I'm no expert on analog stuff, so can't really help on that. I had some electronics education and worked in the field a bit, but mostly digital and moved on to programming. A couple of years back I returned to the electronics hobby with an emphasis on microcontroller projects. Digital audio synthesis has my interest, and to have a small scope near my computer was the reason for buying the 1013D. It arrived with a problem in the touch panel, and that is what got the reverse engineering hobby started.
donwulff:
Same, same. That's why I'm asking ;) Though analog electronics comes up a whole lot in digital/embedded, but generally not OpAmp frontends. I think I was looking for an affordable hobby scope for learning/experimenting that I can use for anything without having to worry about breaking it on AliExpress, and you gotta admit the 1013D/1014D specs catch the eye. But with the Chinese stores, well I'd say 110% of them qualify as some kind of scam, starting with how every entry lists the price of some wire or something and not the expensive thing in the listing, the affordable thing is sold out, shipping is more than the product etc. but the one thing is you typically get the same thing that everyone else. So you have to Google it, and this thread comes up, and I know about the 30-40MHz useable bandwidth etc. (However I'll not this is still fairly confusing, because the rule of thumb is that any scope is only professionally suitable for signals 1/5th the bandwith on the front plate, so by that FNIRSI would be for ~20MHz signals. That said sampling rate is big deal, making it 40MHz plate equivalent, and thus maybe 8MHz real? And let's not talk about the sensitivity, which makes it indicator rather than signal integrity. But let's be honest that's MOST of what one would use a scope for.). The irony is it's going about open firmware for it, but turns out it doesn't work on the 1014D ;) That's fine though, if I was going to play with the firmware, I might just as well try to make it work.
I'm trying to actually figure out Evi's ground offset mod at https://www.eevblog.com/forum/testgear/fnirsi-1013d-100mhz-tablet-oscilloscope/msg4536116/#msg4536116 - the schematic shows the negative reference going to pin 2 of the ADC. So that must be biasing the signal to -1.125V with -2.5V ref, but seems like that would flatten the signal, if I'm following double the rise-time for the OpAmp although probably reduce noise at the ADC? Though I suppose the first question is do I need / benefit from that at all.
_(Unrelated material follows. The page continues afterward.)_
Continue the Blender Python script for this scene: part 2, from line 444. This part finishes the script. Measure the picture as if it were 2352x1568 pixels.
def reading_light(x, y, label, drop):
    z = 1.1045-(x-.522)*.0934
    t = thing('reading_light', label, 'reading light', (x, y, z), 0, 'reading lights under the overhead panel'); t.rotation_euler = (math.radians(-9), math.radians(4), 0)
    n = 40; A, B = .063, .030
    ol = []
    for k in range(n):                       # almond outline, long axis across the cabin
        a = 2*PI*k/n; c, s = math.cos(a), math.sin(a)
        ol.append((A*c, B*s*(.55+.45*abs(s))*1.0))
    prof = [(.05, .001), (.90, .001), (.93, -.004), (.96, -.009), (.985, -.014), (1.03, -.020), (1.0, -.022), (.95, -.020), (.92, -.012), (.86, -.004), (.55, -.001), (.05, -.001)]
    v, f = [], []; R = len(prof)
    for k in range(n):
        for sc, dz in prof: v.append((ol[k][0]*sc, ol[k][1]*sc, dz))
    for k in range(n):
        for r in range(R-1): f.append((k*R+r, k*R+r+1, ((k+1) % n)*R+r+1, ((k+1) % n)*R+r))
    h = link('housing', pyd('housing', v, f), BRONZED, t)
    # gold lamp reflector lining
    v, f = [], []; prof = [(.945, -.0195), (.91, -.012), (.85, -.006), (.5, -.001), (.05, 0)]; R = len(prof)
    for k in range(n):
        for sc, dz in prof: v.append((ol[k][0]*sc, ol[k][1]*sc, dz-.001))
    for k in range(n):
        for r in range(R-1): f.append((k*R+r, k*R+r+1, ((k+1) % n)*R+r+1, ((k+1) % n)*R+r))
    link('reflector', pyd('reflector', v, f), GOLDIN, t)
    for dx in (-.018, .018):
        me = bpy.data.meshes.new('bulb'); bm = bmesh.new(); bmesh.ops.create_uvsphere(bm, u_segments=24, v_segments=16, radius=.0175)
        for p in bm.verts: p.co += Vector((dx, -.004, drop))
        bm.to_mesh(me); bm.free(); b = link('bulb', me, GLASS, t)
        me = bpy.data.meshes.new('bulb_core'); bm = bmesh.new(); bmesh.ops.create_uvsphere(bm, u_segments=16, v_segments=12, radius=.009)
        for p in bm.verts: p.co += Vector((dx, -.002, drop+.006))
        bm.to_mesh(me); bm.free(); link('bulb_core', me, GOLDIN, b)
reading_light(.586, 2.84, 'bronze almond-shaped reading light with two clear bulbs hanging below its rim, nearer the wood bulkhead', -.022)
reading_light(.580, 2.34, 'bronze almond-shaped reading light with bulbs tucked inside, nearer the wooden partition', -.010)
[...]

Also looking at that board picture, that's a whole lot of wires acting as antennas, which I'm worried for any modifications.
I think people would be fine, even eager to make small changes to the scope. If the new firmware works better than original, I'm sure anyone actually using a scope anyway could handle desoldering the chip. Even without that I guess that gives one in and (more importantly) one out signal without breaking anything, as long as the FPGA can be replaced. Of course, still need cheap SPI programmer, and something to connect the IO's to. But yeah, yeah, let's see if there's any point to that.
pcprogrammer:
The 1014D has the advantage of the FPGA JTAG connector. It is possible to program the FLASH with the Anlogic IDE and the JTAG interface I wrote about earlier.
About the mod of evi, yes it could bring some noise into the signal. Though with the sensitivity as is don't think it will be a big problem. The ground thing is a problem when you connect the USB interface and have the probe ground on the same ground as the computer. That would be solved with the mod.